In the account of Jesus raising the widow’s son, the compassion of Christ did not result in a mere symbolic gesture. It led to a literal, physical miracle that brought social and financial restoration to the widow. Perhaps the faithless people would be satisfied to symbolically get saved but literally burn in hell? Would that be good theology? This would be just as good as twisting the miracles of Christ into mere symbols to make spiritual lessons out of them. God’s compassion reaches every aspect of human life — spiritual, physical, social, and beyond. To diminish the miracles of Christ to mere symbols is to deny his power and love for his people. Instead of preaching the gospel, it is sidestepping the gospel.
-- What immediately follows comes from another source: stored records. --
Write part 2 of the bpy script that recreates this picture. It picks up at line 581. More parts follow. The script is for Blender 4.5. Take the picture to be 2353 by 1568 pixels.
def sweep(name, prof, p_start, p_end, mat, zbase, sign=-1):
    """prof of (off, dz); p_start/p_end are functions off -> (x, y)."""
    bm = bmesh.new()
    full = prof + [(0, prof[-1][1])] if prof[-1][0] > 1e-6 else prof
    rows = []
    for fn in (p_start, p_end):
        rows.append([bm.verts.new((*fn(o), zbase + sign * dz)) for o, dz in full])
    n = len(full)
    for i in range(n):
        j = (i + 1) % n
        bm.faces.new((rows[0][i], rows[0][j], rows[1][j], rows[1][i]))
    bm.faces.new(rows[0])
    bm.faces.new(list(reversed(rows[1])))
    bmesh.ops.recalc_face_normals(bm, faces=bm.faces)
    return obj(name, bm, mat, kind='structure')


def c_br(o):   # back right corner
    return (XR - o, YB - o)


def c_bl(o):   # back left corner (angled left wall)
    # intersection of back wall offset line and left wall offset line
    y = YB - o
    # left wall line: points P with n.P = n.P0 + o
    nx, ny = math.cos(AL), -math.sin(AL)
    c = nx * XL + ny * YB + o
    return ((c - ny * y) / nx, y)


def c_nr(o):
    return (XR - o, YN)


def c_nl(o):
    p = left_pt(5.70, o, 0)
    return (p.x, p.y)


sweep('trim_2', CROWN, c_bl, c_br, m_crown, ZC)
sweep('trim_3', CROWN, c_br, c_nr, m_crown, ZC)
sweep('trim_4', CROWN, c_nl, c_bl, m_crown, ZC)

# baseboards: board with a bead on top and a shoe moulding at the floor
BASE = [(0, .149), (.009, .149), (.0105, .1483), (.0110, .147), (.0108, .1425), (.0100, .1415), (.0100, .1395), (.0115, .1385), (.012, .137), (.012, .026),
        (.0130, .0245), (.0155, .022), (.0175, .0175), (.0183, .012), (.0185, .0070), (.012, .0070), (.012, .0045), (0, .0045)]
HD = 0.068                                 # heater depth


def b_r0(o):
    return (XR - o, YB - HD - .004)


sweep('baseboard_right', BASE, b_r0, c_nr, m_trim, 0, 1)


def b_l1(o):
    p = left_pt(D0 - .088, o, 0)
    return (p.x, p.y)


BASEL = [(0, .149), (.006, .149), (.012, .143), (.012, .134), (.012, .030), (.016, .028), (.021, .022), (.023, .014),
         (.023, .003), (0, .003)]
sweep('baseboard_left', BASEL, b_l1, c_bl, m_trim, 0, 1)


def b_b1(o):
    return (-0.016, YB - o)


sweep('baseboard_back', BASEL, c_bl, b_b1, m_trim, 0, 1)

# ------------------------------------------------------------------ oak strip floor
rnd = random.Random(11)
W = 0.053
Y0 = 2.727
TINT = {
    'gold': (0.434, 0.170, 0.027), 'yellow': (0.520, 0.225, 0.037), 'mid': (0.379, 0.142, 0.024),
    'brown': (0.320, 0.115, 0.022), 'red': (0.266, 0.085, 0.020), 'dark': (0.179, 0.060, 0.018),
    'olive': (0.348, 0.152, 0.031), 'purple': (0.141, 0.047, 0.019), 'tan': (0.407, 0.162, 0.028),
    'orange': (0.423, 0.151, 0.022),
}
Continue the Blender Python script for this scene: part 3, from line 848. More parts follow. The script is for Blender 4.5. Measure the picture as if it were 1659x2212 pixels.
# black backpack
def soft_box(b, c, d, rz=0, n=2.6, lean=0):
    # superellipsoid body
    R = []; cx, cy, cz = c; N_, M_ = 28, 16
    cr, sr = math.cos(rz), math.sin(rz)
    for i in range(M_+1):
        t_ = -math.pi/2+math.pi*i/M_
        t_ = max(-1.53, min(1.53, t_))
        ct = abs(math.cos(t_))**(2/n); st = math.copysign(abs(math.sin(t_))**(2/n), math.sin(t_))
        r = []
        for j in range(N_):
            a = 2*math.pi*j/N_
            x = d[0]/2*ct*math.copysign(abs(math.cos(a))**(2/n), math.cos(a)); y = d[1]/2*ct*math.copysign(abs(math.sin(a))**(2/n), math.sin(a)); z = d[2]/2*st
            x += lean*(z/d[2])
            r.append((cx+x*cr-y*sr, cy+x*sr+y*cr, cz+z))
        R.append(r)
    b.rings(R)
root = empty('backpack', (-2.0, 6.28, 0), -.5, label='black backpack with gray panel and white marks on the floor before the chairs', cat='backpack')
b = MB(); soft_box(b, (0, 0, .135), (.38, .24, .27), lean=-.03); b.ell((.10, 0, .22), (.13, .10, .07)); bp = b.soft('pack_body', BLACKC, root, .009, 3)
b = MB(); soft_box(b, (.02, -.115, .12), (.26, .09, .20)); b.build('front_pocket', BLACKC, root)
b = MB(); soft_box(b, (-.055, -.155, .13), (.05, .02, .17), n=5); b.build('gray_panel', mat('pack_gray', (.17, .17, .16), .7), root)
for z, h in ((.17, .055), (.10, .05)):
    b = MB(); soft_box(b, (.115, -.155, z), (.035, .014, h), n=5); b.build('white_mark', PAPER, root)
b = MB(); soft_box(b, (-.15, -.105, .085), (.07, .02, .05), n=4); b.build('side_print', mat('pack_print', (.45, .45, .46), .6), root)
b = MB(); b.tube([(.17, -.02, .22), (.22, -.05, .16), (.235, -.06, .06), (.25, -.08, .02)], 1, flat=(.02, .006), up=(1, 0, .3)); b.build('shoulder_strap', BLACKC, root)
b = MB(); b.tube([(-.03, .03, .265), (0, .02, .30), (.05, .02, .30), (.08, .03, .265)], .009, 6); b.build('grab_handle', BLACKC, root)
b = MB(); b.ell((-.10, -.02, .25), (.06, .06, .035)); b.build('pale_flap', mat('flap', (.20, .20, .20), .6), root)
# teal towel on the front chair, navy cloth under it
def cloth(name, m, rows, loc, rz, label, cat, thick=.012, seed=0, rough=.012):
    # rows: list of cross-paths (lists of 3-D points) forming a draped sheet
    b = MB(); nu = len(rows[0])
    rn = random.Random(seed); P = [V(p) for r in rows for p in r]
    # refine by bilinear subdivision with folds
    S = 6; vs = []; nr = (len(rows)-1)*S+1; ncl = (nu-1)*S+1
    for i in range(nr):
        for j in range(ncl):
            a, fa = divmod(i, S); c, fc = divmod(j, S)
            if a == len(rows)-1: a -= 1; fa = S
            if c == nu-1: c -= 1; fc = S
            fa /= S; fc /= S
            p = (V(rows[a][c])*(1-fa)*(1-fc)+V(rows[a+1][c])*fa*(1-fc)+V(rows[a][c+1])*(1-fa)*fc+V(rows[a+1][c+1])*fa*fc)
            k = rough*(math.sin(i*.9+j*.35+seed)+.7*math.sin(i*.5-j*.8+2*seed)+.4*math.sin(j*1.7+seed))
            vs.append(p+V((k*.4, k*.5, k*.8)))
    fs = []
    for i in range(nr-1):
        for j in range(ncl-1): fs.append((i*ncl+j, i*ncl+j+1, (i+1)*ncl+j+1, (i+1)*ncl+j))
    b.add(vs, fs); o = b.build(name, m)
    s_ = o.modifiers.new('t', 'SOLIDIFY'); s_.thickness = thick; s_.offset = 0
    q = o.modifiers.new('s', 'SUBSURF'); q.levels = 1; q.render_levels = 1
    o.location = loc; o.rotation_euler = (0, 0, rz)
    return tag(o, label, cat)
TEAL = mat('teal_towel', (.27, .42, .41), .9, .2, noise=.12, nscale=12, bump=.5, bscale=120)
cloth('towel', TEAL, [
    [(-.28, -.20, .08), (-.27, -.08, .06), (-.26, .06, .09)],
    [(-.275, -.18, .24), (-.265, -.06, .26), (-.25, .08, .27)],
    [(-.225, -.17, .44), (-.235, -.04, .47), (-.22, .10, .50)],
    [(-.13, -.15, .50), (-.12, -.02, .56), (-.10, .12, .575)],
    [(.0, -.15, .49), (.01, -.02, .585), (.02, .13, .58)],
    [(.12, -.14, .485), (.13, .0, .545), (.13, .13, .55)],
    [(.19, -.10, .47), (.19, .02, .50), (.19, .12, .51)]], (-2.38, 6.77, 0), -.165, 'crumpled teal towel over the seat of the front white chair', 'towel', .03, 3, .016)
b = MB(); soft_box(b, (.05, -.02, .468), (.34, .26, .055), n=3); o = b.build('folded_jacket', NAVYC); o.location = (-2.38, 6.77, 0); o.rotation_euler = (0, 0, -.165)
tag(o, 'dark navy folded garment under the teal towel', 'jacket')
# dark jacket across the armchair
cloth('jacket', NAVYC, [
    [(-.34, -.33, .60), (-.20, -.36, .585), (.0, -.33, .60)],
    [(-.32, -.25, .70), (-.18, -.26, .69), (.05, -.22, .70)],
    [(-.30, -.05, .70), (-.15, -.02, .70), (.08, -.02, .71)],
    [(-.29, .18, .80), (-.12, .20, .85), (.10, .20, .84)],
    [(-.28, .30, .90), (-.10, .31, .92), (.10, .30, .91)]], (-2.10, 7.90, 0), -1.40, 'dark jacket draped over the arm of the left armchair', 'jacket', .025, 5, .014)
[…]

The gospel is that God has visited his people. He has come in the person of Jesus Christ, and he has demonstrated his compassion through miracles, healings, deliverances, and through his death and resurrection. The miracles of God are indeed displays of power and revelations of his nature, but they are intended to actually bless and help each person that they happen to. They are not meant to be distorted into symbols for something else. A miracle of healing is a miracle of healing, and intended to bring wholeness and comfort to the one who receives it.
Faithless people hurl great insults at God by turning miracles into something else, often claiming that the miracle itself is “not the point.” But the miracle is precisely the point. That is why a miracle of healing is recorded as a miracle of healing and not turned into a symbolic lesson right there in the text. Do you think the apostles were idiots? Do you think they did not know how to spiritualize and allegorize things? Years after the actual event, a miracle of healing remained a miracle of healing when they wrote about it.
What did it mean that Jesus fed more than five thousand people? At the very least, it meant that Jesus fed more than five thousand people. What did it mean that Jesus stopped a storm and walked on water? If nothing else, it meant that Jesus stopped a storm and walked on water. The Faithless dishonor the miracles by turning them into metaphors and allegories without first acknowledging a direct application, that by faith in Jesus, it is possible to heal the sick, multiply food, stop a storm, and walk on water. As Jesus himself said, “All things are possible to one who believes,” and that by faith, we can command a mountain to throw itself into the sea.
After this, we can talk about what other lessons we can draw from the miracle. But if we do not first acknowledge the direct application, then there can be no lessons from the miracle, because we do not believe it at all.